Mark Taylor

MARK TAYLORsmallMark may no longer be a full-time UEP post-doctoral researcher, but he’s still a part of the team. He was responsible for secondary analysis of surveys and different forms of mapping of Manchester-Salford, Aberdeen, and Gateshead.

I’m now a lecturer in Quantitative Methods (Sociology) at the Sheffield Methods Institute, University of Sheffield; before that I worked at Manchester as a full-time researcher and at York as a teaching fellow. Before that I did my doctoral work at Oxford about disentangling the relationship between cultural capital and educational and occupational attainment using cohort data.

Broadly, I’m interested in the relationship between culture and inequality, and how we can use quantitative methods to investigate it. I’ve written about social class, music, and what it’s like to be an early career researcher in research projects that involve coproduction, and I’ve talked about all those things plus quantitative approaches to coproduction, romantic novels, maps, and lots more.

In the secondary analysis of surveys, I’m interested in understanding how data that’s previously been used to investigate formal culture can be analysed to shed light on different kinds of activities.

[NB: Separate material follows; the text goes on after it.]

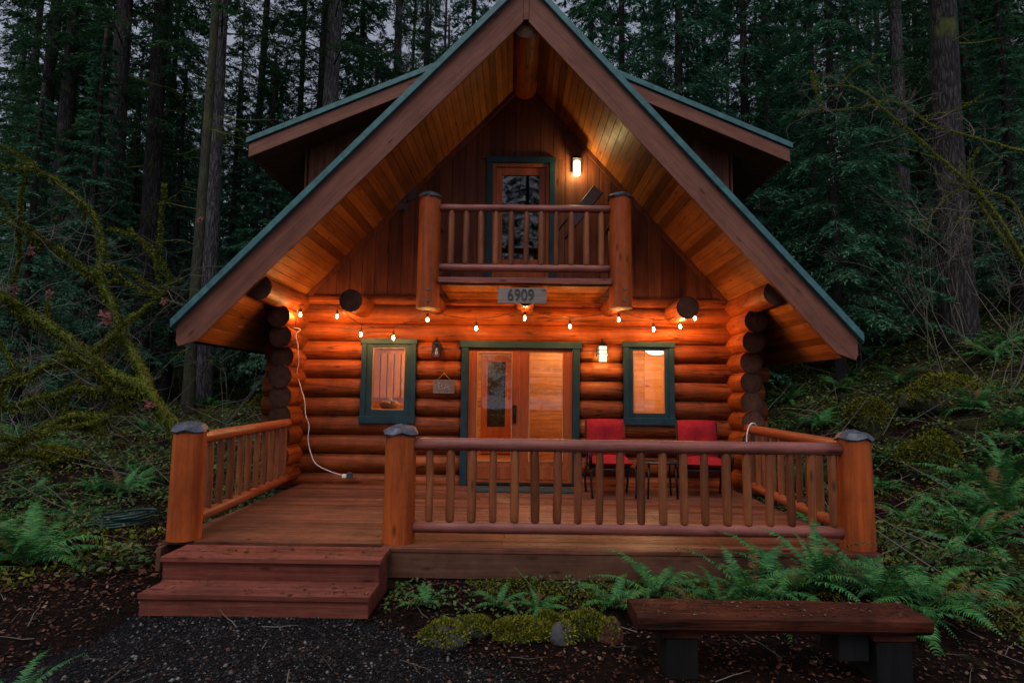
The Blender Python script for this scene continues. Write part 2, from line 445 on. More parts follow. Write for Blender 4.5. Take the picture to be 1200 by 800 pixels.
# ------------------------------------------------------------------ mesh helpers
class MB:
    def __init__(s):
        s.v = []; s.f = []; s.sm = []; s.mi = []; s.ctr = []
    def add(s, vs, fs, smooth=False, mi=0):
        o = len(s.v)
        s.v += [tuple(p) for p in vs]
        for f in fs:
            s.f.append([i + o for i in f]); s.sm.append(smooth); s.mi.append(mi)
        return s
    def box(s, a, b, mi=0):
        (x0, y0, z0), (x1, y1, z1) = a, b
        v = [(x0, y0, z0), (x1, y0, z0), (x1, y1, z0), (x0, y1, z0), (x0, y0, z1), (x1, y0, z1), (x1, y1, z1), (x0, y1, z1)]
        return s.add(v, [(0, 3, 2, 1), (4, 5, 6, 7), (0, 1, 5, 4), (1, 2, 6, 5), (2, 3, 7, 6), (3, 0, 4, 7)], False, mi)
    def prism(s, pts, d, mi=0):
        """pts: planar polygon of 3-D points, extruded by vector d."""
        n = len(pts); d = Vector(d)
        v = [Vector(p) for p in pts] + [Vector(p) + d for p in pts]
        return s.add(v, [tuple(range(n - 1, -1, -1)), tuple(range(n, 2 * n))] + [(i, (i + 1) % n, n + (i + 1) % n, n + i) for i in range(n)], False, mi)
    def tube(s, pts, rad, n=8, mi=0, jit=0.0, cap_mi=None, seed=0, cap=True):
        pts = [Vector(p) for p in pts]
        k = len(pts)
        if not isinstance(rad, (list, tuple)): rad = [rad] * k
        t0 = (pts[1] - pts[0]).normalized()
        up = Vector((0, 0, 1)) if abs(t0.z) < 0.9 else Vector((1, 0, 0))
        nrm = t0.cross(up).normalized()
        o = len(s.v)
        rr = random.Random(seed)
        for i in range(k):
            t = (pts[min(i + 1, k - 1)] - pts[max(i - 1, 0)])
            if t.length < 1e-9: t = t0.copy()
            t.normalize()
            nrm = (nrm - t * nrm.dot(t))
            if nrm.length < 1e-6: nrm = t.orthogonal()
            nrm.normalize()
            bn = t.cross(nrm)
            for j in range(n):
                a = 2 * math.pi * j / n
                r = rad[i] * (1 + (rr.uniform(-jit, jit) if jit else 0))
                s.v.append(tuple(pts[i] + (nrm * math.cos(a) + bn * math.sin(a)) * r))
        for i in range(k - 1):
            for j in range(n):
                a, b = o + i * n + j, o + i * n + (j + 1) % n
                s.f.append([a, b, b + n, a + n]); s.sm.append(True); s.mi.append(mi)
        if cap:
            cm = mi if cap_mi is None else cap_mi
            for base, rev in ((o, True), (o + (k - 1) * n, False)):
                f = [base + j for j in range(n)]
                if cap_mi is None:
                    s.f.append(f[::-1] if rev else f); s.sm.append(False); s.mi.append(cm)
                else:                                   # sawn end: own rim, centre vertex at ring 0
                    b2 = len(s.v)
                    s.v += [s.v[q] for q in f]; s.v.append(tuple(pts[0] if rev else pts[-1])); c_ = len(s.v) - 1
                    s.ctr.append(c_)
                    for j in range(n):
                        q0, q1 = b2 + j, b2 + (j + 1) % n
                        s.f.append([q1, q0, c_] if rev else [q0, q1, c_]); s.sm.append(False); s.mi.append(cm)
        return s
    def lathe(s, c, prof, n=16, mi=0, smooth=True):
        """prof: (radius, height) from the bottom up round the vertical through c."""
        c = Vector(c); o = len(s.v); k = len(prof)
        for r, h in prof:
            for j in range(n):
                a = 2 * math.pi * (j + 0.5) / n
                s.v.append((c.x + r * math.cos(a), c.y + r * math.sin(a), c.z + h))
        for i in range(k - 1):
            for j in range(n):
                a, b = o + i * n + j, o + i * n + (j + 1) % n
                s.f.append([a, b, b + n, a + n]); s.sm.append(smooth); s.mi.append(mi)
        s.f.append([o + j for j in range(n)][::-1]); s.sm.append(False); s.mi.append(mi)
        s.f.append([o + (k - 1) * n + j for j in range(n)]); s.sm.append(False); s.mi.append(mi)
        return s
    def build(s, name, mats, parent=None, bevel=0.0, loc=None):
        me = bpy.data.meshes.new(name)
        me.from_pydata(s.v, [], s.f)
        if not isinstance(mats, (list, tuple)): mats = [mats]
        for m in mats: me.materials.append(MATS[m])
        me.polygons.foreach_set('use_smooth', s.sm)
        me.polygons.foreach_set('material_index', s.mi)
        if s.ctr:
            at_ = me.attributes.new('ring', 'FLOAT', 'POINT')
            vals = [1.0] * len(s.v)
            for q in s.ctr: vals[q] = 0.0
            at_.data.foreach_set('value', vals)
        me.update()
        o = bpy.data.objects.new(name, me)
        COL.objects.link(o)
        if loc is not None: o.location = loc
        if parent is not None:
            o.parent = parent
            if loc is None and parent.get('_w'):          # geometry given in world coordinates
                o.location = -parent.location
        if bevel:
            b = o.modifiers.new('bevel', 'BEVEL'); b.width = bevel; b.segments = 2; b.limit_method = 'ANGLE'; b.angle_limit = R(50)
        return o

def tag(o, label=None, cat=None, group=None, kind=None):
    if label: o['label'] = label
    if cat: o['category'] = cat
    if group: o['group'] = group
    if kind: o['kind'] = kind
    return o
def thing(name, label, cat, loc=(0, 0, 0), group=None):
    o = bpy.data.objects.new(name, None)
    COL.objects.link(o)
    o.location = loc
    o.empty_display_size = 0.2
    return tag(o, label, cat, group)
def anchor(name, parent):
    """an Empty part that gathers sub-parts (origin on its thing)"""
    o = bpy.data.objects.new(name, None)
    COL.objects.link(o)
    o.parent = parent
    return o
def np_mesh(name, V, Fq, mats, mi=None, smooth=False):
    me = bpy.data.meshes.new(name)
    V = np.asarray(V, dtype=np.float32); Fq = np.asarray(Fq, dtype=np.int32)
    nv, nf, k = len(V), len(Fq), Fq.shape[1]
    me.vertices.add(nv); me.vertices.foreach_set('co', V.ravel())
    me.loops.add(nf * k); me.loops.foreach_set('vertex_index', Fq.ravel())
    me.polygons.add(nf); me.polygons.foreach_set('loop_start', np.arange(0, nf * k, k, dtype=np.int32))
    if mi is not None: me.polygons.foreach_set('material_index', np.asarray(mi, dtype=np.int32))
    if smooth: me.polygons.foreach_set('use_smooth', np.ones(nf, dtype=bool))
    for m in (mats if isinstance(mats, (list, tuple)) else [mats]): me.materials.append(MATS[m])
    me.update(calc_edges=True)
    return me
def place(name, me, parent=None, loc=(0, 0, 0), rz=0, scale=1):
    o = bpy.data.objects.new(name, me)
    COL.objects.link(o)
    o.parent = parent
    o.location = loc
    o.rotation_euler = (0, 0, rz)
    o.scale = scale if isinstance(scale, tuple) else (scale,) * 3
    return o
def unit(a):
    return a / np.maximum(np.linalg.norm(a, axis=-1, keepdims=True), 1e-9)
def diamonds(base, d, nrm, L, W):
    """leaf diamonds: base points, directions, normals, lengths, widths -> (V, F)"""
    side = unit(np.cross(d, nrm)) * (W[:, None] / 2)
    mid = base + d * (L[:, None] * 0.45)
    V = np.stack([base, mid + side, base + d * L[:, None], mid - side], 1).reshape(-1, 3)
    Fq = np.arange(len(base) * 4).reshape(-1, 4)
    return V, Fq
def merge(parts):
    V = []; Fs = []; o = 0
    for v, f in parts:
        V.append(v); Fs.append(f + o); o += len(v)
    return np.concatenate(V), np.concatenate(Fs)
def mb_np(mb):
    return np.array(mb.v, dtype=np.float32), mb.f

# ------------------------------------------------------------------ ground
def make_ground():
    xs = np.unique(np.concatenate([np.linspace(-110, -14, 30), np.linspace(-14, 16, 240), np.linspace(16, 110, 30)]))
    ys = np.unique(np.concatenate([np.linspace(-60, 1, 16), np.linspace(1, 18, 190), np.linspace(18, 40, 70), np.linspace(40, 170, 30)]))
    V = [(x, y, H(x, y)) for y in ys for x in xs]
    nx = len(xs)
    Fq = [(j * nx + i, j * nx + i + 1, (j + 1) * nx + i + 1, (j + 1) * nx + i) for j in range(len(ys) - 1) for i in range(nx - 1)]
    o = place('ground', np_mesh('ground', V, Fq, 'forest_soil', smooth=True))
    tag(o, kind='structure')
    # gravel path that comes up to the steps
    def edge(y): return 0.15 + 0.18 * math.sin(y * 2.1) - max(0, y - 3.5) * 1.15
    pxs = np.linspace(-4.2, 1.8, 60); pys = np.linspace(-3, 5.0, 60)
    V = []; ok = []
    for y in pys:
        for x in pxs:
            V.append((x, y, H(x, y) + 0.006 + 0.004 * mnoise.noise((x * 9, y * 9, 0))))
            ok.append(-3.1 + 0.3 * math.sin(y * 1.7) < x < edge(y) and y < 4.75)
    Fq = [(j * 60 + i, j * 60 + i + 1, (j + 1) * 60 + i + 1, (j + 1) * 60 + i) for j in range(59) for i in range(59)]
    Fq = [f for f in Fq if all(ok[k] for k in f)]
    o = place('path', np_mesh('path', V, Fq, 'gravel_bed', smooth=True))
    tag(o, kind='structure')
    return edge
path_edge = make_ground()

# ------------------------------------------------------------------ cabin geometry constants
DZ = 0.36                # deck height
YW = 8.79                # outer face of the front log wall
LR = 0.1375              # half a log course
YC = YW + 0.155          # log centre line
YF = 7.33                # front of the roof overhang
SLOPES = {-1: 1.05, 1: 1.115}
APX, APZ = 0.08, 7.10    # ridge
XES = {-1: 4.30, 1: 4.12}   # eave half widths
def slope(x): return SLOPES[1 if x >= APX else -1]

cabin = thing('log_cabin', 'two-storey stained log cabin with steep green-edged roof', 'house', (0, YC, 0))
cabin['_w'] = 1
def anchor_w(name):
    a = anchor(name, cabin)
    a.location = (0, 0, 0)
    a['_w'] = 0
    return a
class Sub:
    """sub-parts given in world coordinates under a part of the cabin"""
    pass
def sub(mb, name, mats, parent, bevel=0.0):
    o = mb.build(name, mats, None, bevel)
    o.parent = parent
    off = Vector((0, 0, 0)); q = parent
    while q is not None:
        off += q.location; q = q.parent
    o.location = -off
    return o
def log_tube(mb, a, b, r, mi=0, cap_mi=1, seed=0, taper=(0, 0), n=14, wob=0.006):
    """a peeled log from a to b: slight swell and bend; taper = how far the ends round in"""
    a, b = Vector(a), Vector(b)
    L = (b - a).length
    k = max(3, int(L / 0.35))
    rr = random.Random(seed)
    ts = [i / k for i in range(k + 1)]
    d = (b - a) / L
    pts = []; rad = []
    for t in ts:
        p = a.lerp(b, t)
        p += Vector((0, 0, 1)) * (mnoise.noise((seed * 3.1, t * L * 0.8, 0)) * wob) if abs(d.z) < 0.9 else Vector((mnoise.noise((seed, p.z, 0)) * wob, 0, 0))
        pts.append(p); rad.append(r * (1 + 0.03 * mnoise.noise((seed * 5.3, 1, 2)) + 0.05 * mnoise.noise((seed * 1.7, t * L * 1.3, 5))))
    def endcap(pts, rad, amt):
        out_p = []; out_r = []
        p0, p1 = pts[0], pts[1]
        dd = (p1 - p0).normalized()
        for q, s in ((0.0, 0.62), (0.03, 0.84), (0.07, 0.96), (0.11, 1.0)):
            out_p.append(p0 + dd * q * amt); out_r.append(rad[0] * s)
        return out_p, out_r
    if taper[0]:
        p, q = endcap(pts, rad, taper[0]); pts = p + pts[1:]; rad = q + rad[1:]
    if taper[1]:
        p, q = endcap(pts[::-1], rad[::-1], taper[1]); pts = pts[:-1] + p[::-1]; rad = rad[:-1] + q[::-1]
    mb.tube(pts, rad, n, mi, 0.006, cap_mi, seed)

# openings in the front wall: (x0, x1, z0, z1)
def rect_px(u0, v0, u1, v1, Y):
    um, vm = (u0 + u1) / 2, (v0 + v1) / 2
    return X(u0, vm, Y), X(u1, vm, Y), Z(um, v1, Y), Z(um, v0, Y)
WL = rect_px(424, 398, 486, 494, YW)
WR = rect_px(732, 402, 789, 496, YW)
DR = rect_px(541, 401, 678, 569, YW)
DR = (DR[0], DR[1], DZ - 0.05, DR[3])
XI = 3.12                # inner face of the side walls
XS = XI + 0.15           # side wall log centre
courses = [(DZ + 0.02, 0.145)] + [(DZ + 0.15 + LR + 2 * LR * i, 0.157) for i in range(9)] + [(DZ + 0.15 + 18 * LR + 0.07, 0.095)]
WALL_TOP = courses[-1][0] + 0.08

fw = MB()
for k, (zc, r) in enumerate(courses):
    x0, x1 = -XS - 0.42 + 0.05 * rnd.uniform(-1, 1), XS + 0.42 + 0.05 * rnd.uniform(-1, 1)
    if k == len(courses) - 1: x0, x1 = -XS, XS
    cuts = [o for o in (WL, DR, WR) if o[2] < zc + r * 0.2 and o[3] > zc - r * 0.35]
    cur = x0
    for o in cuts:
        log_tube(fw, (cur, YC, zc), (o[0] + 0.03, YC, zc), r, seed=k * 7 + 1, taper=(0 if cur == x0 else 1, 1))
        cur = o[1] - 0.03
    log_tube(fw, (cur, YC, zc), (x1, YC, zc), r, seed=k * 7 + 3, taper=(0 if cur == x0 else 1, 0))
fw.build('log_wall', ['log_x', 'end_grain'], cabin)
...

The main survey I’m using is Taking Part, which has been heavily used before in understanding people’s participation in formal culture, in sport, and in volunteering; I’m trying to understand how these things fit together, particularly when you take everyday activities into account, and how this maps onto issues of social inequality.

In the cultural ecosystems, I’ve been using information on demographics, on participation, and on cultural and community assets at very local levels in order to understand how and whether different forms of participation have distinct local signatures. This has involved combining data from a range of official sources, such as the census, with data that’s been revealed to us more informally.

MARK TAYLORMy insistence on how cultural consumption is socially stratified goes out the window when I start banging on about the relative (moral, aesthetic, etc.) merits of different kinds of video games, which only gets more tiresome when its difficult 2D platformers. I’ve spent much of the last ten years in bands with people who are now in better, more successful bands.